▶ _WRITTEN REQUEST_: Count every line in the entries that contains "Blender". Report that count alone.

▶ _DATA FOR THE TASK_:
┌──
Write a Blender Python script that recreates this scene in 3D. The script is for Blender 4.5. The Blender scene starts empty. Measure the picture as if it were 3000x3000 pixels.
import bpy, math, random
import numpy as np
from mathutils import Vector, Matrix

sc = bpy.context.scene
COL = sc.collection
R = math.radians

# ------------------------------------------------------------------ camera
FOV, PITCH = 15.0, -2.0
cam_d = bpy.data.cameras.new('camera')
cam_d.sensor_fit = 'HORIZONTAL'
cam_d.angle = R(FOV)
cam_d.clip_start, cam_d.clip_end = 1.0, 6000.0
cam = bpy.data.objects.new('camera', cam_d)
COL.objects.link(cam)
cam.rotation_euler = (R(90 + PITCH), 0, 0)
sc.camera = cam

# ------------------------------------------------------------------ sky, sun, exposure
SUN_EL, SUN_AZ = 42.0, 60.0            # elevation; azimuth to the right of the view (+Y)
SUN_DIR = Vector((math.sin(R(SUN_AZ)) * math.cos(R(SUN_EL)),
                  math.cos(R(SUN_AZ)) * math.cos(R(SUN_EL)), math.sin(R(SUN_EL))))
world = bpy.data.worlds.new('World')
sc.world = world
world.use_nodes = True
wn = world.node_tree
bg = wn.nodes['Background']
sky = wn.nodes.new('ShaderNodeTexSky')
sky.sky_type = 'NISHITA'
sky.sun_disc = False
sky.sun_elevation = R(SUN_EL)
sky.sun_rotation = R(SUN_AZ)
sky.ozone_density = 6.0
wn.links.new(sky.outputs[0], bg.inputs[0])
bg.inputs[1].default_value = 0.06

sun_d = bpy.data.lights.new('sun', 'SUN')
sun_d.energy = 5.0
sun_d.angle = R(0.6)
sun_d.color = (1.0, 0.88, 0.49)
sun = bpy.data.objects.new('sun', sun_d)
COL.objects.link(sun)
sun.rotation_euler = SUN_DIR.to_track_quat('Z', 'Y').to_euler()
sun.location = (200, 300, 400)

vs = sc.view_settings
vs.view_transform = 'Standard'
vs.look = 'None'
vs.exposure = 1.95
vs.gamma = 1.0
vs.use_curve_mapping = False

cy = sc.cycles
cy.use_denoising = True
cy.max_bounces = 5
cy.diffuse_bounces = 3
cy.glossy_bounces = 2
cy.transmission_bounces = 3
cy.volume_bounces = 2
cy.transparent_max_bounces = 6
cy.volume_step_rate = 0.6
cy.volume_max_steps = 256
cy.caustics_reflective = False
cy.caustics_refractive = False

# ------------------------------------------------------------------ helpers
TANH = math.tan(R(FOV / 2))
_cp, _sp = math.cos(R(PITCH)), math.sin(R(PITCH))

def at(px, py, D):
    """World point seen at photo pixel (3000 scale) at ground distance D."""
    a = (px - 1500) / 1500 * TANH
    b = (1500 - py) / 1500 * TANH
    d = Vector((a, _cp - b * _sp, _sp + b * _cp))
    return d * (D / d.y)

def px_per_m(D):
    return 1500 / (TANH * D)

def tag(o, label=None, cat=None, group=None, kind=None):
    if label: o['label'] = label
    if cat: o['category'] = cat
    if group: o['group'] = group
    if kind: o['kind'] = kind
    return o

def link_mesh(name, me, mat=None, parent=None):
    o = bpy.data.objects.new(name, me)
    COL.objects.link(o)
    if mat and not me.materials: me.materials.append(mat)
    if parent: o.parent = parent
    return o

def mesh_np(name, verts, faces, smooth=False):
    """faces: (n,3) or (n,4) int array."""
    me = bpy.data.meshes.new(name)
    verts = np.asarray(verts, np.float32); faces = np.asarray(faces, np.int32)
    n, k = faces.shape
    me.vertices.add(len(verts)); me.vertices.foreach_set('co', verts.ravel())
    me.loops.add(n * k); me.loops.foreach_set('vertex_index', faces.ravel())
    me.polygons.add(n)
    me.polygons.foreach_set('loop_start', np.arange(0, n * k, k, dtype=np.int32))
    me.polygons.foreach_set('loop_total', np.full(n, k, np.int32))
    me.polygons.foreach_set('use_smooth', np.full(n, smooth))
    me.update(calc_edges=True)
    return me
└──
┌──
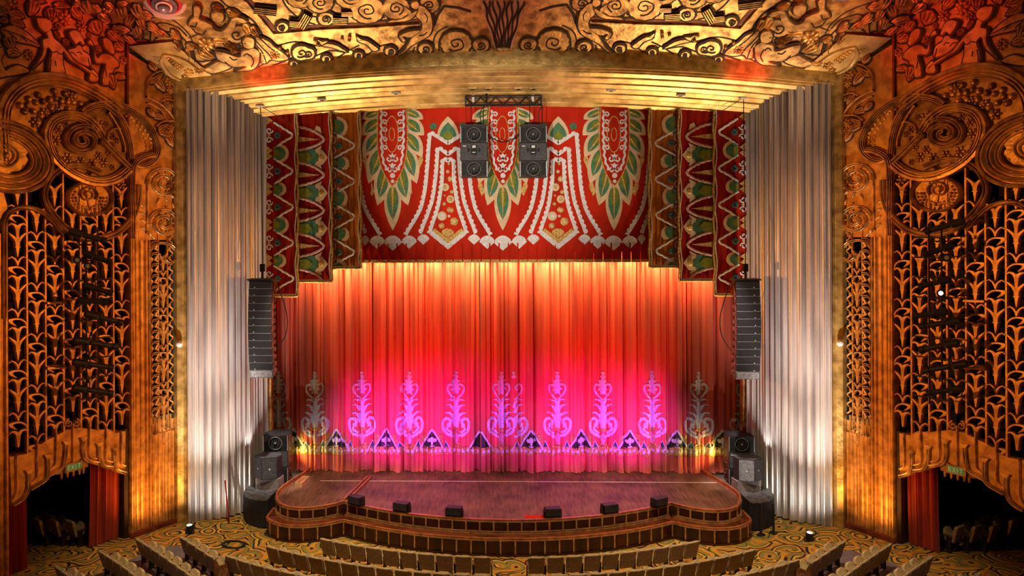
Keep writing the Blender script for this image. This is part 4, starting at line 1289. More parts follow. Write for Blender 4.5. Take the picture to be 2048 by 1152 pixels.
└──
┌──
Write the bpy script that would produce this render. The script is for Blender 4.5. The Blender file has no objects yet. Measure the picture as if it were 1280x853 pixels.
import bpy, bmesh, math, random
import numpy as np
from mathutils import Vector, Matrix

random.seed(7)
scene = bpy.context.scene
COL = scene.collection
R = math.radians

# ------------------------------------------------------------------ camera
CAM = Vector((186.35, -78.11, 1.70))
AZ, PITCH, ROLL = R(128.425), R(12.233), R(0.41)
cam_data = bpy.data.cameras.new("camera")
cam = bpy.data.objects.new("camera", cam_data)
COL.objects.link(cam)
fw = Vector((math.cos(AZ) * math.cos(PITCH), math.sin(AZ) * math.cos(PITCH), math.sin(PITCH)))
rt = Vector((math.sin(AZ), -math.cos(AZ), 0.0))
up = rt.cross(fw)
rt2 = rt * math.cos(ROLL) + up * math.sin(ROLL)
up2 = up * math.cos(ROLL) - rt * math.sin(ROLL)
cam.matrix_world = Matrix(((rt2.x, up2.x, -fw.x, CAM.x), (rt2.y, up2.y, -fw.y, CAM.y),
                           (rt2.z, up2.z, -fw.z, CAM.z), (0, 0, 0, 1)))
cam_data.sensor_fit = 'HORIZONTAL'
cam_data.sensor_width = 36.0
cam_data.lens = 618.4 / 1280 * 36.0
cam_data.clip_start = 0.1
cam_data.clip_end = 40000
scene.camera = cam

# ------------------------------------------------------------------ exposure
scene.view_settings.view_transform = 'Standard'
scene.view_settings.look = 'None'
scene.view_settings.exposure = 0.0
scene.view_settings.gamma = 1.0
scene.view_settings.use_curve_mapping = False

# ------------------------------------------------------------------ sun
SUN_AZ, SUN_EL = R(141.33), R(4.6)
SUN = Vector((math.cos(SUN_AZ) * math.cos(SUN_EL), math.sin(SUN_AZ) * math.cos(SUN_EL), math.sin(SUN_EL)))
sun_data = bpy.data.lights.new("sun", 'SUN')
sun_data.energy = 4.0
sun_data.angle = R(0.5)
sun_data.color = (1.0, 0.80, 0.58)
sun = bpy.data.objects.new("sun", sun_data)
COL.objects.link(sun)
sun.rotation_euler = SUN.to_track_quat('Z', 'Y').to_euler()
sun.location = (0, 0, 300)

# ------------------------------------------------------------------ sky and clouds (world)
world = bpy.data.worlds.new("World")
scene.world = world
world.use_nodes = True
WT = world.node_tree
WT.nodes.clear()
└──
▶ _WRITTEN RESPONSE_: 3